Objective => In the listing below, locate the lines bearing the word "picture". Copy every one of them.

---+---

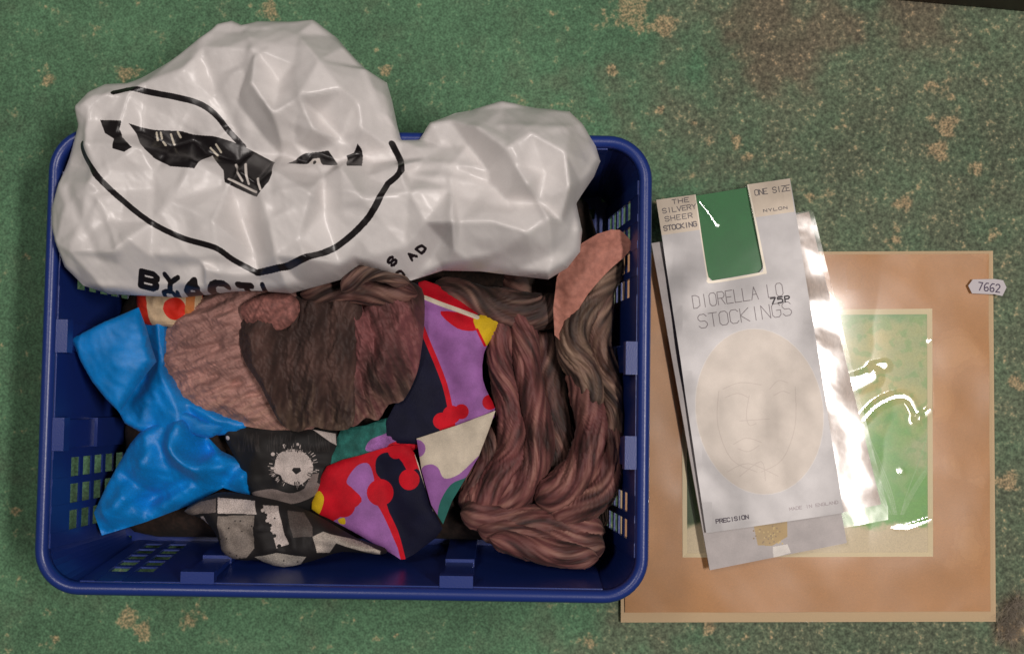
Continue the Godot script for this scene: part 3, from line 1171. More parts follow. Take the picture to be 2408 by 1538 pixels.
func crinkled_scarf() -> void:
	var o := thing("crinkled_scarf", "long dusty mauve and brown crinkled scarf lying in twisted pleats along the basket's right side", "scarf")
	var m := gauze("mauve_gauze")
	for run in [
		[0.056, 0.15, 0.0, 1180, 640, 120, 0.016, 1290, 720, 110, 0.018, 1310, 860, 105, 0.016, 1310, 1000, 110, 0.016, 1290, 1110, 120, 0.016, 1270, 1230, 100, 0.016],
		[0.092, 0.10, 0.0, 1010, 668, 26, 0.010, 1090, 690, 34, 0.016, 1170, 720, 44, 0.020, 1280, 730, 40, 0.016, 1330, 700, 30, 0.010],
		[0.084, 0.75, 0.0, 1140, 700, 26, 0.014, 1175, 770, 40, 0.026, 1180, 860, 34, 0.030, 1200, 960, 36, 0.034, 1210, 1060, 40, 0.032, 1170, 1140, 46, 0.028, 1105, 1215, 44, 0.016],
		[0.088, 0.70, 0.05, 1205, 700, 24, 0.014, 1232, 780, 34, 0.028, 1240, 880, 32, 0.032, 1262, 980, 34, 0.036, 1262, 1070, 36, 0.034, 1222, 1150, 40, 0.028, 1160, 1210, 34, 0.016],
		[0.074, 0.40, 0.10, 1150, 990, 22, 0.014, 1152, 1070, 34, 0.022, 1120, 1140, 40, 0.022, 1085, 1205, 28, 0.012],
		[0.070, 0.15, 0.0, 1280, 760, 30, 0.014, 1290, 860, 34, 0.022, 1310, 980, 38, 0.024, 1310, 1090, 36, 0.022, 1280, 1170, 30, 0.016],
		[0.098, 0.15, 0.50, 1462, 590, 22, 0.014, 1424, 660, 32, 0.030, 1378, 735, 40, 0.034, 1350, 810, 38, 0.034, 1385, 890, 36, 0.032, 1405, 970, 34, 0.028],
		[0.096, 0.35, 0.40, 1436, 640, 18, 0.014, 1416, 720, 30, 0.026, 1410, 800, 34, 0.030, 1430, 880, 32, 0.030, 1444, 960, 26, 0.030, 1446, 1040, 24, 0.024],
		[0.096, 0.72, 0.10, 1350, 850, 24, 0.016, 1380, 930, 36, 0.030, 1400, 1010, 40, 0.036, 1380, 1090, 44, 0.034, 1330, 1150, 44, 0.028, 1260, 1185, 36, 0.018],
		[0.096, 0.65, 0.12, 1428, 900, 20, 0.016, 1442, 990, 26, 0.026, 1432, 1070, 34, 0.028, 1410, 1150, 44, 0.030, 1350, 1205, 40, 0.022, 1290, 1225, 30, 0.014],
		[0.092, 0.55, 0.10, 1080, 1212, 34, 0.012, 1160, 1222, 38, 0.018, 1250, 1235, 40, 0.020, 1340, 1248, 42, 0.020, 1428, 1258, 30, 0.012],
		[0.098, 0.70, 0.18, 1120, 1245, 28, 0.012, 1200, 1258, 34, 0.018, 1290, 1274, 36, 0.020, 1370, 1286, 34, 0.018, 1428, 1296, 24, 0.012],
		[0.112, 0.70, 0.10, 1150, 1272, 22, 0.010, 1240, 1294, 28, 0.014, 1330, 1312, 28, 0.014, 1412, 1322, 20, 0.012],
	]:
		gather(o, "fold", sweep(run.slice(3), run[0] + 0.02), run[0], func(_c: float, g: float, x: float) -> Color: return dye(x, g, run[1], run[2]), m)
	var f := form(rounded(pts([1310, 650, 1370, 570, 1440, 536, 1472, 548, 1486, 584, 1442, 626, 1402, 668, 1368, 715, 1340, 790, 1306, 785], 0.13), 2), 0.126, 0.0, 0.003)
	crease(f, [1310, 650, -2, 1370, 570, 2, 1440, 540, -6, 1480, 575, 0, 1440, 590, 4, 1420, 640, -1, 1390, 620, 5, 1345, 690, 4, 1368, 715, -3, 1325, 780, -14], 2, 0.135)
	f.bumps = [[noise(81, 9.0, true, 2), 0.0012]]
	var p := Paint.new(frame_of(f), 256, Color8(182, 122, 106))
	p.grain(0.12, 0.12, 33, 6.0)
	part("turned_end", skin(f, 0.0018, 0.0012), printed("pale_pink_gauze", p, 0.75), o, "pale pink turned-over end at the top")


# crinkle: pleats that run in one direction (degrees from down the picture), uneven and crossed by finer ones
func pleats(f: Form, degrees: float, amount: float, seed_: int) -> void:
	f.weaves.append([Vector2(cos(deg_to_rad(degrees)), sin(deg_to_rad(degrees))), noise(seed_, 2.8, true, 2), amount, 0.16])
	f.weaves.append([Vector2(cos(deg_to_rad(degrees + 12.0)), sin(deg_to_rad(degrees + 12.0))), noise(seed_ + 1, 8.5, false, 2), amount * 2.2, 0.2])
	f.bumps = [[noise(seed_ + 2, 16.0, true, 3), amount * 0.9], [noise(seed_ + 3, 4.5, true, 2), amount * 0.25]]


func dyed(f: Form, dark: Color, light: Color, tan_: Color, degrees: float, lean: float, seed_: int) -> StandardMaterial3D:
	var p := Paint.new(frame_of(f), 420, Color.BLACK)
	var n1 := noise(seed_, 30.0, false, 3)
	var n2 := noise(seed_ + 1, 5.0, false, 2)
	var d := Vector2(cos(deg_to_rad(degrees)), sin(deg_to_rad(degrees)))
	for y in p.img.get_height():
		for x in p.img.get_width():
			var q := p.rect.position + Vector2(x, y) / p.scale
			var u := q.dot(d) * 1000.0
			var v := q.dot(d.orthogonal()) * 1000.0
			var a := n1.get_noise_2d(u, v * 0.4)
			var b := n2.get_noise_2d(u, v * 0.15)
			var c := dark.lerp(light, clampf(lean + a * 1.1 + b * 0.2, 0.0, 1.0))
			c = c.lerp(tan_, clampf(float(y) / p.img.get_height() * 1.6 - 1.15 + b * 0.5, 0.0, 0.7))
			p.img.set_pixel(x, y, (c * (1.0 + b * 0.15)).clamp().linear_to_srgb())
	p.grain(0.10, 0.08, seed_, 5.0)
	var m := printed("crinkled_gauze", p, 0.75)
	m.rim_enabled = true
	m.rim = 0.08
	m.rim_tint = 0.9
	return m


func gathered_scarf() -> void:
	var o := thing("gathered_scarf", "pink mauve crinkled scarf with a brown folded middle gathered at the basket's centre", "scarf")
	var pink := Color(0.40, 0.21, 0.18)
	var mauve := Color(0.175, 0.060, 0.060)
	var brown := Color(0.040, 0.020, 0.016)
	var taupe := Color(0.19, 0.125, 0.085)
	var f := form(rounded(pts([560, 660, 470, 690, 420, 722, 385, 758, 360, 800, 357, 850, 382, 905, 432, 955, 510, 990, 600, 1010, 680, 1014, 740, 1000, 760, 900, 740, 760, 700, 680], 0.12), 3), 0.100, 0.003, 0.008)
	crease(f, [560, 660, 16, 470, 690, 8, 420, 722, 4, 360, 800, -3, 357, 850, -2, 382, 905, -4, 432, 955, -3, 510, 990, -5, 600, 1010, -4, 680, 1014, -2, 450, 800, 14, 420, 850, 8, 500, 850, 18, 480, 770, 10, 530, 760, 19, 520, 920, 12, 460, 905, 9, 580, 860, 12, 600, 960, 6, 560, 800, 16, 570, 940, 10, 700, 800, 10, 740, 900, 10, 640, 720, 18, 400, 790, 5], 3, 0.12)
	ridge(f, [430, 760, 480, 745, 540, 752], 0.007, 0.006)
	ridge(f, [395, 810, 450, 825, 520, 815], -0.006, 0.006)
	ridge(f, [410, 900, 470, 880, 560, 900], -0.007, 0.006)
	ridge(f, [470, 960, 520, 950, 590, 980], 0.005, 0.005)
	pleats(f, 62.0, 0.0017, 411)
	part("pink_end", skin(f, 0.0011, 0.0014), dyed(f, pink * 0.72, pink * 1.1, Color(0.36, 0.21, 0.15), 62.0, 0.55, 421), o)
	f = form(rounded(pts([548, 792, 560, 742, 620, 700, 700, 690, 780, 680, 840, 700, 838, 800, 825, 900, 822, 1000, 770, 1014, 720, 1004, 690, 1018, 650, 1000, 620, 950, 595, 900, 562, 850], 0.14), 3), 0.118, 0.004, 0.008)
	crease(f, [548, 792, 2, 560, 742, 6, 620, 700, 10, 700, 690, 4, 780, 680, 10, 840, 700, 4, 838, 800, 2, 822, 1000, -4, 770, 1014, -6, 700, 1016, -8, 650, 1000, -6, 595, 900, 2, 562, 850, 3, 590, 800, 16, 640, 780, 22, 630, 880, 18, 665, 960, 8, 690, 800, 6, 695, 900, 4, 710, 980, -2, 740, 780, 20, 745, 880, 22, 750, 970, 6, 790, 800, 10, 790, 900, 8, 790, 980, 0, 640, 740, 16], 2, 0.13)
	ridge(f, [600, 790, 610, 860, 650, 950, 670, 1000], 0.008, 0.006)
	ridge(f, [665, 760, 662, 860, 690, 1000], -0.012, 0.006)
	ridge(f, [770, 720, 765, 860, 775, 990], -0.012, 0.006)
	pleats(f, 8.0, 0.0017, 431)
	part("brown_fold", skin(f, 0.0011, 0.0014), dyed(f, brown, Color(0.100, 0.050, 0.040), taupe * 0.8, 8.0, 0.35, 441), o)
	f = form(rounded(pts([800, 700, 850, 660, 930, 650, 985, 670, 992, 740, 984, 820, 972, 880, 940, 942, 905, 952, 880, 990, 850, 984, 820, 1006, 792, 985, 815, 900, 822, 800], 0.14), 3), 0.110, 0.004, 0.008)
	crease(f, [800, 700, 6, 850, 660, 12, 985, 670, 10, 992, 740, 6, 984, 820, 0, 940, 942, -6, 880, 985, -6, 820, 1004, -6, 792, 985, 0, 815, 900, 8, 822, 800, 10, 860, 780, 22, 870, 880, 16, 850, 960, 4, 910, 740, 16, 920, 840, 18, 950, 800, 10, 940, 880, 4, 900, 920, 6, 930, 700, 20, 840, 860, 12], 3, 0.13)
	ridge(f, [850, 720, 880, 800, 850, 900, 860, 970], -0.011, 0.006)
	ridge(f, [980, 720, 920, 800, 900, 900], 0.008, 0.006)
	pleats(f, -24.0, 0.0020, 451)
	part("mauve_fold", skin(f, 0.0011, 0.0014), dyed(f, brown * 1.1, mauve * 1.2, taupe, -24.0, 0.62, 461), o)
	var top := flat(730, 660, 0.14)
	var fine := noise(401, 3.8, true, 2)
	var curl := form(rounded(pts([560, 720, 600, 694, 650, 684, 690, 696, 700, 730, 672, 768, 620, 778, 575, 760], 0.14), 3), 0.131, 0.003, 0.006)
	crease(curl, [560, 720, 0, 600, 694, 6, 650, 684, 4, 690, 696, 2, 700, 730, 0, 672, 768, 0, 575, 760, 0, 640, 715, 12, 660, 740, 4, 600, 740, 8], 2, 0.145)
	curl.rays = [[top, 0.06, fine, 0.0016, 60.0]]
	var p := Paint.new(frame_of(curl), 200, Color8(138, 90, 83))
	p.grain(0.12, 0.35, 35, 6.0)
	part("curled_edge", skin(curl, 0.0012, 0.0012), printed("pink_gauze_curl", p, 0.75), o)
	var g := gauze("brown_gauze")
	for run in [[0.160, 0.25, 0.25, 800, 684, 18, 0.008, 846, 640, 22, 0.012, 900, 634, 24, 0.012, 960, 664, 20, 0.008], [0.128, 0.35, 0.10, 700, 690, 24, 0.010, 790, 676, 30, 0.014, 890, 680, 34, 0.016, 980, 690, 26, 0.010]]:
		gather(o, "raised_fold", sweep(run.slice(3), run[0] + 0.01), run[0], func(_c: float, l: float, x: float) -> Color: return dye(x, l, run[1], run[2]), g)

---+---

Expected answer =>
Continue the Godot script for this scene: part 3, from line 1171. More parts follow. Take the picture to be 2408 by 1538 pixels.
# crinkle: pleats that run in one direction (degrees from down the picture), uneven and crossed by finer ones